Arda Öziri çabuk mu unutuldu?
Ölüm ağır bir yüktür insanın sırtında. Bir gün başına geleceğini bilirsin ama yine de elinden geldiğince iyi yaşamaya çalışırsın. Sanki hiç kaybetmeyeceksin ve kaybedilmeyeceksin gibi... Peki kaybedilenin yasını tutma süresi var mı? 40 gün, 40 ay, 40 yıl… Fark eder mi?
Bugünkü konumuz, 27 Mayıs'ta bir trafik kazasında yitirdiğimiz Arda Öziri’nin, 6 yıllık sevgilisi Vildan Örnek'in düzenlediği doğum günü partisi... Parti yapılan gün, hikayenin ana fikrinden daha da ilginç: Tam da Arda Öziri’nin vefatının kırkıncı günü...
Bizim inançlarımıza göre 40, mevlidin okutulduğu gündür. Ailesi ve sevenleri tarafından okutulmuş anladığım kadarıyla... Ancak 6 yıllık hayat arkadaşı, aynı gün kendisi için dansözlü bir doğum günü partisi yapmayı tercih etmiş. Oysa ki sosyal medyada, "Eşim, dostum, arkadaşım, sırdaşım, ne çok şey oldun hayatımda!" kelimeleriyle paylaşmıştı acısını.
Hangisi gerçek?
Dile kolay; 6 yıl süren bir ilişkiden söz ediyoruz… Bu süre zarfında insan birbirinin ne çok şeyi olabilir gerçekten. Birbirine veda etmek istemeden, ama hayata veda edileceği bilinmeden yaşanır ilişkiler. Gece, gündüz, mutlu, karamsar, komik ya da hüzünlü bir sürü an... Sonra biri ebediyen veda eder... Sadece size değil; emek verdiği hayatına, daha iyisi olsun diye çabaladığı yaşama da... Bekliyor muyduk peki bu sonu? Kimse sonunu bekleyerek yaşamaz ki. Sonsuzdur insanın gözünde hayat, umut doludur.

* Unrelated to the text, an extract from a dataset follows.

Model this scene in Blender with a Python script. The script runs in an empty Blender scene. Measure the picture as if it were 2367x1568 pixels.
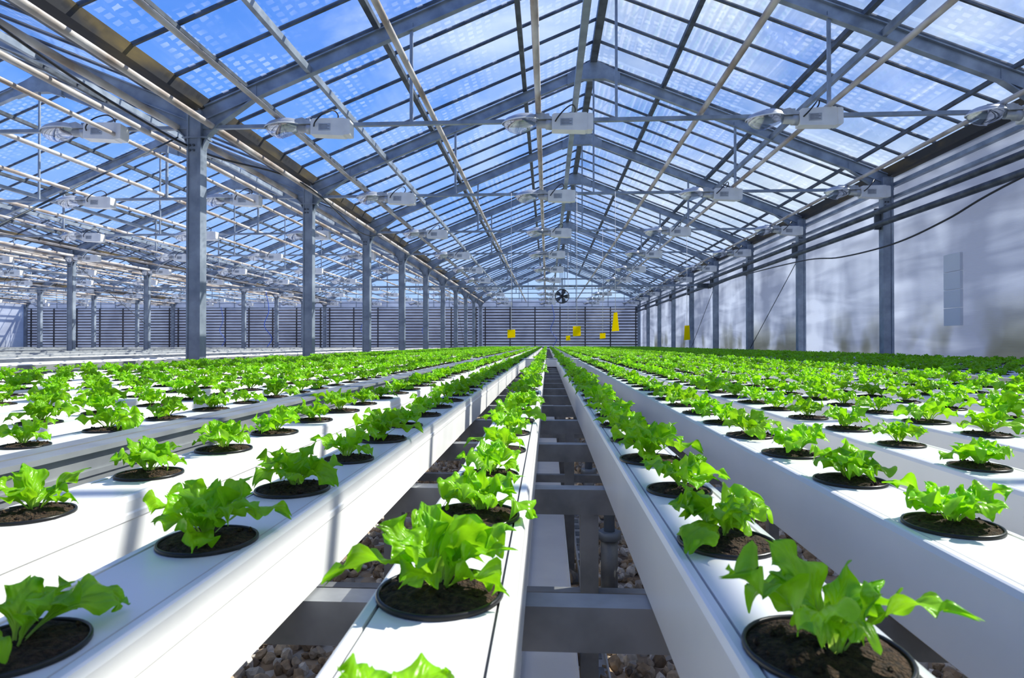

Ölüm ağır bir yüktür insanın sırtında. Bir gün başına geleceğini bilirsin ama yine de elinden geldiğince iyi yaşamaya çalışırsın. Sanki hiç kaybetmeyeceksin ve kaybedilmeyeceksin gibi...
Peki kaybedilenin yasını tutma süresi var mı? 40 gün, 40 ay, 40 yıl… Fark eder mi? Bir sürü yaşanmışlıklar gitmedi mi zaten kaybedilenle? Rakamlara sığar mı kaybetmenin acısı? Kaybettiğinin acısını bir ömür taşırsın, kalbinde, omuzlarında... Bunun adı birinci gerçek!
Hayata karışmadan önce biraz süre tanımalıyız acımıza
İkinci bir gerçek de şu: İnsanoğlu çiğ süt emmiş! Gidenin ardından yas tutarken, teselliler başlar eş dosttan. "Ölenle ölünmüyor kardeşim!" derler. Doğru; hepimizin kayıpları var. Hayat devam edecek etmesine ama... Bu kadar da çabuk kutlamalar, alemler yapılmaz ki! Kaybetme acısının süresi yok, çünkü acı yok olmaz. Anılar var geride, beraber kutlanan geçmiş doğum günleri var. Sosyal medyada paylaşılan "Ne çok şey oldun hayatımda" cümleleri var... Nereye gitti onca fotoğraf, onca söz?
Unutmak kişiye has bir özellik değil aslında. İnsanoğlunun yapısında var. Ama hayata karışmadan önce biraz süre tanımalıyız acımıza. Tabii ki kaldığımız yerden devam edeceğiz. Tabii ki hepimizin hayatı çok değerli. Ama unutmayalım ki, unutulmayalım!